Q. Farmers A, B and C are three brothers in a farming partnership, with the land held as a partnership property. Farmer A dies intestate. His widow is dealing with probate, and is warned by the farm partnership accountant that she must sort his estate correctly.

Widow A’s solicitor tells brothers B and C that she has inherited A’s share in the partnership and his role as a partner. B and C accept this in good faith. When farmer B dies some 20 years later, it is decided to sell the farm. The solicitors dealing with the sale find that the estate was not correctly sorted and Farmer A’s two sons, who aren’t part of the partnership, have an equitable interest under the intestacy rules of 1999, of which they have not been made aware.

There is a very keen buyer – what should happen to make sure the sale can go ahead and all parties are protected?

A. There are two issues here. First, establishing and protecting the beneficial interests in the farm ie, who is entitled to the value, and secondly, the mechanics of the sale. One informs the other as the buyers will want to be certain that they are buying from the right people and they are not at risk of a beneficial owner (who may not be one of the contracting parties to the sale) later claiming the sale was not validly carried out.
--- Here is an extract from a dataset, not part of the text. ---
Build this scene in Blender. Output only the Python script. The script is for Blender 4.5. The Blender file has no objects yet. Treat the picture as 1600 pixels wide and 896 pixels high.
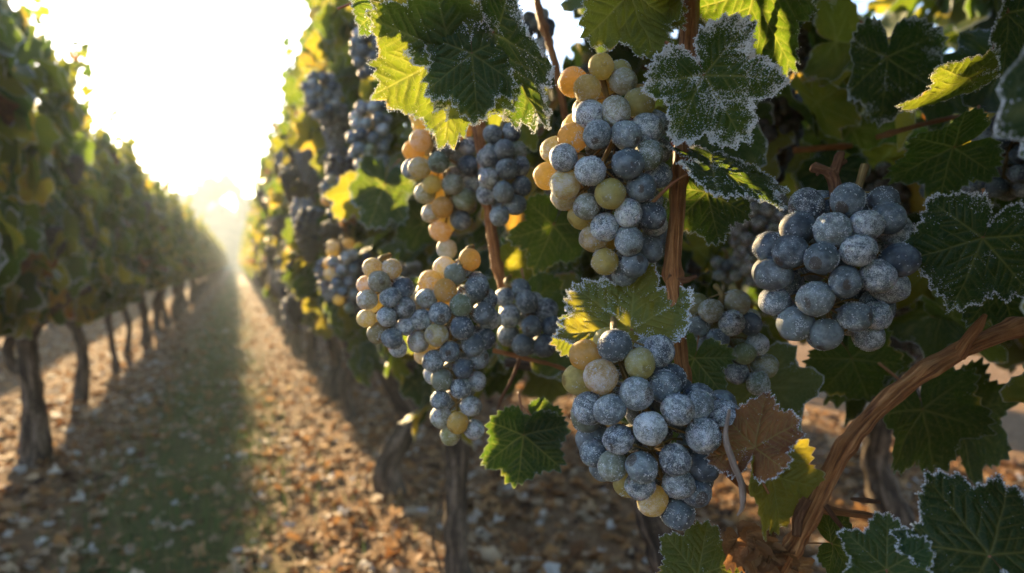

See also: More answers to readers’ legal, tax, management and insurance questions 

The beneficial owners (assuming they all agree to the sale) will want to ensure the sale can proceed and that they receive their respective share of the sale proceeds.

The beneficial ownership seems to have been investigated within the facts presented in the question, but for example, let’s assume that the beneficial owners are C, A’s widow and two sons, and B’s beneficiaries. Let’s also assume that the legal title to the farm is currently held solely by C following A and B’s deaths.

To sell the farm, therefore, at least one more ‘trustee’ (or legal owner) will have to be appointed with C to ‘overreach’ the beneficial interests in the farm of C, A’s widow and sons, and B’s beneficiaries.

The trustees will be the people who sign the contract and title transfer documentation. This means that the purchaser can buy from the sellers without the risk of a beneficial owner who is not on the legal documentation claiming the sale was invalidly carried out.

If the legal title to the farm is unregistered at the point of sale, it would probably be advisable to register it with the Land Registry and enter a ‘sole proprietorship restriction’ on the legal title.

This puts a third party on notice that there are other beneficial interests involved beyond who is signing the legal documentation and any purchase must be from two legal owners or trustees.

If it is already registered in the names of A, B and C, it would be advisable to remove A and B from the title and enter a sole proprietorship restriction. Alternatively a second (and possibly third) legal owner or trustee can be appointed within the title transfer documentation on sale.

On completion of the sale, the trustees can then account to all those with beneficial interests in the sale proceeds of the farm, once agreed.

In the circumstances, it might be sensible for a representative of A and B’s families to be appointed as second and third trustees together with C as part of the sale process so each branch of the family can be represented in the sale, oversee the process and the subsequent distribution of the sale proceeds.